A Statement by Vancouver Communities in Solidarity with Cuba (VCSC)
A Statement by Vancouver Communities in Solidarity with Cuba (VCSC)
March 19, 2024
On Sunday March 17, 2024, in Santiago de Cuba some community members protested in the streets demanding electricity and food. Members of local government and the Communist Party of Cuba went to the rally to speak with protestors, to address their concerns and grievances. This included high ranking officials including, Beatriz Jhonson Urrutia, First Secretary of the Provincial Committee of the Communist Party of Cuba in Santiago de Cuba, as well as a member of Cuba's national assembly and the council of State.
While protests in Cuba are uncommon, they are not unheard of. Unfortunately protests in Cuba are often taken out of context by the international media, which try to turn protests on any issue into so-called “anti-government” protests. Unsurprisingly, March 17 was no different. For example, a Bloomberg news headline proclaimed, "Communist Cuba Is on the Brink of Collapse." In Europe, Le Monde headlines read, "Cubans' anger at the regime grows as they suffer from shortages." While in Canada, the Toronto Star reported, "In Cuba, hundreds take to the streets in rare protests as economic crisis deepens."

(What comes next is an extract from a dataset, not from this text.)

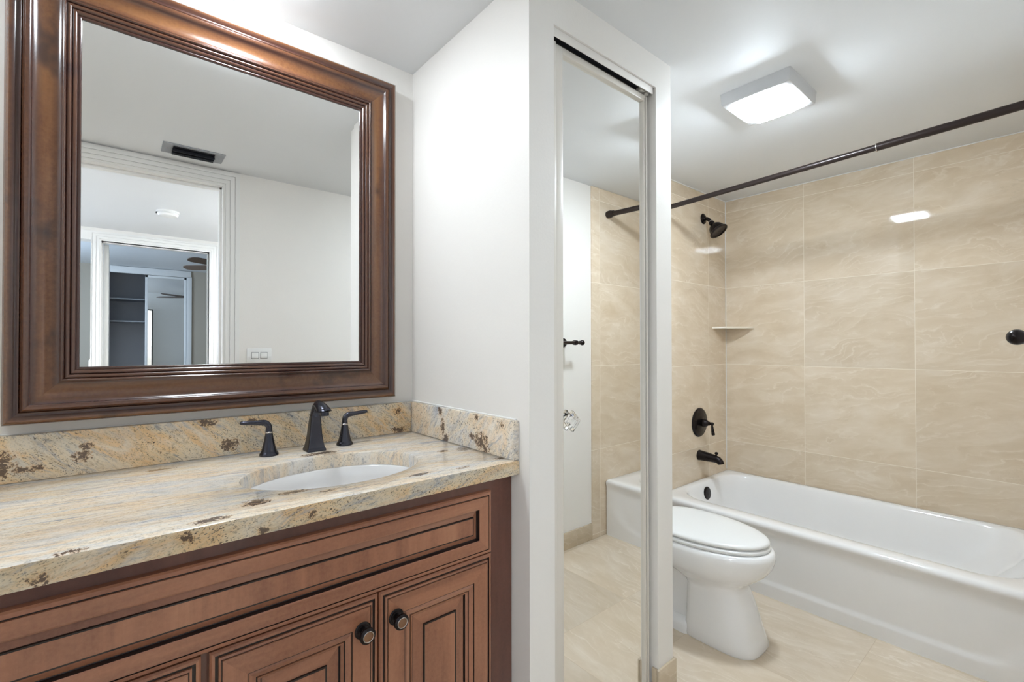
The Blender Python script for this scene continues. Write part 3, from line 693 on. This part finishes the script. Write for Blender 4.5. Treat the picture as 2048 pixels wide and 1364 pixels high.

Meanwhile, Brian A. Nichols, Assistant Secretary for Western Hemisphere Affairs of the U.S. Department of State, tweeted, "The United States stands with the Cuban people as they exercise their rights to assemble peacefully. The Cuban government will not be able to meet the needs of its people until it embraces democracy and the rule of law and respects the rights of Cuban citizens."
Mr. Nichols never explains how democracy turns on electricity or provides food to the hungry. He also completely ignores the fact that his government, the United States of America, has had a cruel and inhuman blockade against Cuba for over 60 years now. It is the blockade that is responsible for Cuba facing challenges to import the resources needed to power the electrical grid and provide staple food items to each Cuban family for free through the Libreta system. Anytime the blockade or other U.S. restrictions have been lessened over the past 60 years life for the average Cuban has improved, as the revolutionary Cuban government works to provide a dignified life for all.
A famous declassified 1960 document from the U.S. government known as the Mallory memorandum, explains the popularity of the Cuban government and expresses that the goal of this blockade is that “in denying money and supplies to Cuba” the U.S government will be able “to decrease monetary and real wages, to bring about hunger, desperation and overthrow of government.” The blockade has never been about democracy or human rights, it is a form of collective punishment against the Cuban people for supporting the revolutionary Cuban government that has stood up for the interests of working and oppressed people. This is unacceptable for the colonial and imperial interests of the United States’ government.
Any protests in Cuba should not be used by malicious forces to call for ‘regime change’ or other interventionist rhetoric against Cuba. We must respect Cuba’s right to self-determination and sovereignty. Vancouver Communities in Solidarity with Cuba knows that the best way to provide for the Cuban people is for the Biden administration to end the criminal blockade against Cuba and remove Cuba from its so-called ‘State Sponsors of Terrorism’ list. We condemn the U.S. government’s ongoing meddling in Cuba’s internal affairs.
Lift the U.S. blockade on Cuba!
Biden, Remove Ccuba from your so-called ‘Sate Sponsors Of Terrorism’ List NOW!